Clemmensen was born in Copenhagen as the younger brother of Niels Clemmensen and as son of journalist Cand. Phil. Christian Albert Clemmensen and wife Fanny née Greibe.[4]
In addition to being a newspaper editor he wrote part of the manuscript for the 1944 comedy De tre skolekammerater.
On 30 August 1943 Clemmensen insulted chief editor of the pro-Nazi publication the Fatherland (Danish: Fædrelandet) Poul Nordahl-Petersen. On the same evening[3] or after midnight Clemmensen was gunned down in Lundtofte, next to Lundtofte Airfield[2] by three different pistols firing eight bullets all impacting his head and upper body while he was standing.[3] His body was found the next morning and quickly identified.[3]
Clemmensen was survived by two children, his 13-year-old daughter Mona and his newborn son Peter Winston Clemmensen.[3]
On 4 September 1943 Clemmensen was buried at Ordrup cemetery.[2]
The September 1943 issue of De frie Danske proclaimed Flemming Helweg-Larsen and Søren Kam as Schalburg-bandits and his murderers.[5]
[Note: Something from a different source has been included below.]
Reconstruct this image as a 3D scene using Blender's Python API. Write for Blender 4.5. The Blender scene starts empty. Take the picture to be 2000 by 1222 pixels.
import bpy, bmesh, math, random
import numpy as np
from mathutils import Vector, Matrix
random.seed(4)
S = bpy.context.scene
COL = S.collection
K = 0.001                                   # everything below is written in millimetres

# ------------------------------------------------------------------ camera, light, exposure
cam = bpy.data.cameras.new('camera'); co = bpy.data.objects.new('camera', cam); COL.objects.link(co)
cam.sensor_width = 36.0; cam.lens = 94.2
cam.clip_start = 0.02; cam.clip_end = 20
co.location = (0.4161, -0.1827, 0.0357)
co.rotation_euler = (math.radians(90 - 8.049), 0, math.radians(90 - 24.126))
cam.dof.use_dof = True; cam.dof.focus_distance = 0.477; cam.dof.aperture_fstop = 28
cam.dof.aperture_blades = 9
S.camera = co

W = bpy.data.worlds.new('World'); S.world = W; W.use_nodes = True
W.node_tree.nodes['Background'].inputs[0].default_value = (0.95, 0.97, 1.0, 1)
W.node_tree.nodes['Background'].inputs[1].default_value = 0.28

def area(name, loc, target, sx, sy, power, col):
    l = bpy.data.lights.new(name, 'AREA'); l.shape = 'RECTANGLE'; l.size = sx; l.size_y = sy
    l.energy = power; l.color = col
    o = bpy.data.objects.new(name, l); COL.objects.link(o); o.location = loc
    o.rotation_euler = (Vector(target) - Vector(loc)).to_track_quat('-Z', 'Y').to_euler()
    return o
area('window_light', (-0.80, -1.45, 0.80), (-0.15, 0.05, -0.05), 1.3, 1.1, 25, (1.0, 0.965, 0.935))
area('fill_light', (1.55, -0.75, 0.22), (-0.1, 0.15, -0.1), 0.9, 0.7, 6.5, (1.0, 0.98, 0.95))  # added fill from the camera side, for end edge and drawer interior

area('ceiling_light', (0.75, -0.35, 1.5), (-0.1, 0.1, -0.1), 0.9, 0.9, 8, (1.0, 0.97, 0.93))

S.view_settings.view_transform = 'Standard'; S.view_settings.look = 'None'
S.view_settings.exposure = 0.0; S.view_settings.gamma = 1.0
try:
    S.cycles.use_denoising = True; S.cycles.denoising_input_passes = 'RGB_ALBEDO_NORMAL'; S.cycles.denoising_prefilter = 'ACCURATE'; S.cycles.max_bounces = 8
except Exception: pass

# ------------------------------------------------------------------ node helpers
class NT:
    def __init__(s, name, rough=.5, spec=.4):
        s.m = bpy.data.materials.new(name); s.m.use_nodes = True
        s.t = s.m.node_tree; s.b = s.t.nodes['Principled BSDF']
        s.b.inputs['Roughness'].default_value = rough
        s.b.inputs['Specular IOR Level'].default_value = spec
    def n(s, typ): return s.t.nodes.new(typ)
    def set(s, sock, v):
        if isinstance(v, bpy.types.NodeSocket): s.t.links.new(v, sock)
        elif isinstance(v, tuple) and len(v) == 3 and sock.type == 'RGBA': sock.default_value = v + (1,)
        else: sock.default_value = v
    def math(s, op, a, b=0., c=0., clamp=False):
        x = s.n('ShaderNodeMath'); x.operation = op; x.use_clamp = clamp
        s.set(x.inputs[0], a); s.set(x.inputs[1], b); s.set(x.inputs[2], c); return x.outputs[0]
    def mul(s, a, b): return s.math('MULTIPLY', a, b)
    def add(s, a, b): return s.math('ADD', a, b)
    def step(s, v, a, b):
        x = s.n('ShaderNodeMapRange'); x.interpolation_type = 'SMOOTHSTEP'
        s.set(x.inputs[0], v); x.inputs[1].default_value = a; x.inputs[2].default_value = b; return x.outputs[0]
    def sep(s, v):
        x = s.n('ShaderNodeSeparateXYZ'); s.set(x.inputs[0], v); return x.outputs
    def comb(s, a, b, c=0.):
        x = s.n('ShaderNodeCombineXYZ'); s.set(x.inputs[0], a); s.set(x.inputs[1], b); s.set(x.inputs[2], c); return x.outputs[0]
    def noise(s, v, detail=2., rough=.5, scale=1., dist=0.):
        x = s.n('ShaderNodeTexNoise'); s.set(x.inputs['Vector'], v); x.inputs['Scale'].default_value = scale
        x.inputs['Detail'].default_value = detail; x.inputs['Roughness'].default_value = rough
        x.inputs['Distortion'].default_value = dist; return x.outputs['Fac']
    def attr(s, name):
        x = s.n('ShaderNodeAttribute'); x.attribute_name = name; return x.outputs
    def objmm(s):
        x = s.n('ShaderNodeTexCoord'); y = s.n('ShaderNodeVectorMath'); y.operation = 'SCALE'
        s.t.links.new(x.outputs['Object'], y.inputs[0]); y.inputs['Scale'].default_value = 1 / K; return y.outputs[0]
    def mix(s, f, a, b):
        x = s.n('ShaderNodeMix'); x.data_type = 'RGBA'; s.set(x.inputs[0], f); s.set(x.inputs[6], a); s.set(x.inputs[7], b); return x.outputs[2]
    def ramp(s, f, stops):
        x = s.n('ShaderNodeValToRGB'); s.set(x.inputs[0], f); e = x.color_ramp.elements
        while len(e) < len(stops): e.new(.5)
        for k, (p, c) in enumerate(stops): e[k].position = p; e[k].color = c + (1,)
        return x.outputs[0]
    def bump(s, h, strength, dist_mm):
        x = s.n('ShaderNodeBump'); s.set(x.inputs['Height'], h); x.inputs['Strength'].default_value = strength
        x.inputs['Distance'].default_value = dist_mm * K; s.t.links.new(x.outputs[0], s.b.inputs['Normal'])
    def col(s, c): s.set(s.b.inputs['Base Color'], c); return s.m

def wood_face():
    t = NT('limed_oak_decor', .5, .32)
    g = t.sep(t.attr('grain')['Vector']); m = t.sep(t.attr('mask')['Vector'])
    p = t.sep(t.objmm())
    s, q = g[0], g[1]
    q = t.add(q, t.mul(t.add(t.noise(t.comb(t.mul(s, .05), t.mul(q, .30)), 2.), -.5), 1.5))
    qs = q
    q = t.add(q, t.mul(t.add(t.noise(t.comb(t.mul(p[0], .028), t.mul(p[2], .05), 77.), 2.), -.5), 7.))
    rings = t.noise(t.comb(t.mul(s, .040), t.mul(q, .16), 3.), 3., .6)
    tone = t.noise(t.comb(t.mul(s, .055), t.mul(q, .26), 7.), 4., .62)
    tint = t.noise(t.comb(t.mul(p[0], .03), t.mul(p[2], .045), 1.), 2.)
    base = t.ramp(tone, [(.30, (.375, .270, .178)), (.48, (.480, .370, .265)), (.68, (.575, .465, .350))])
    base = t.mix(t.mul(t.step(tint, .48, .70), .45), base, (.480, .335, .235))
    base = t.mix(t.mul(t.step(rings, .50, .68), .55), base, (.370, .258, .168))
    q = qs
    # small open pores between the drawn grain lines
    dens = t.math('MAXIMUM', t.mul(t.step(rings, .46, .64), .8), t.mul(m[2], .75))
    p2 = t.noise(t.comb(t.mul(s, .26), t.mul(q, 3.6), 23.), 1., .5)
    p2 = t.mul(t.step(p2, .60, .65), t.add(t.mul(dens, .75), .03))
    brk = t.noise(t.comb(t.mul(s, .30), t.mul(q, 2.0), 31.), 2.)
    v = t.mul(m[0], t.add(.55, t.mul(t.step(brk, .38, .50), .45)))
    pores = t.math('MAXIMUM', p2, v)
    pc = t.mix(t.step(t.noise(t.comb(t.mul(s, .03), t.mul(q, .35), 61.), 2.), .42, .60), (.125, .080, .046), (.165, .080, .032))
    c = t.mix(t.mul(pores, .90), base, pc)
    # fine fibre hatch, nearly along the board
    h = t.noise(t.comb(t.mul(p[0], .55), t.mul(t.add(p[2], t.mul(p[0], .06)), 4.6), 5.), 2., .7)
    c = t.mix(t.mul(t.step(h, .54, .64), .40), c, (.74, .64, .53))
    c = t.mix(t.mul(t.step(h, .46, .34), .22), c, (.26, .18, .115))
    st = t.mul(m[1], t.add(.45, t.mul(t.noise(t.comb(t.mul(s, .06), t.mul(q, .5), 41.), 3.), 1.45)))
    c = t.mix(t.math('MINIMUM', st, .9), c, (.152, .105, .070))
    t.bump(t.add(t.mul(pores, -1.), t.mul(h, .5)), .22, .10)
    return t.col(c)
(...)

After the liberation a police investigation pointed to Flemming Helweg-Larsen and Søren Kam as well as a third SS-man Jørgen Valdemar Bitsch as the murderers. Flemming Helweg-Larsen was put on trial and executed, while Jørgen Valdemar Bitsch disappeared and Søren Kam died in 2015 without ever having stood trial for the murder.[3] [6]
In 2004 a grandson of Clemmensen Søren Fauli produced the documentary Min morfars morder (My grandfather's murderer) in which the daughter Mona appears and in which Søren Kam is interviewed by Fauli.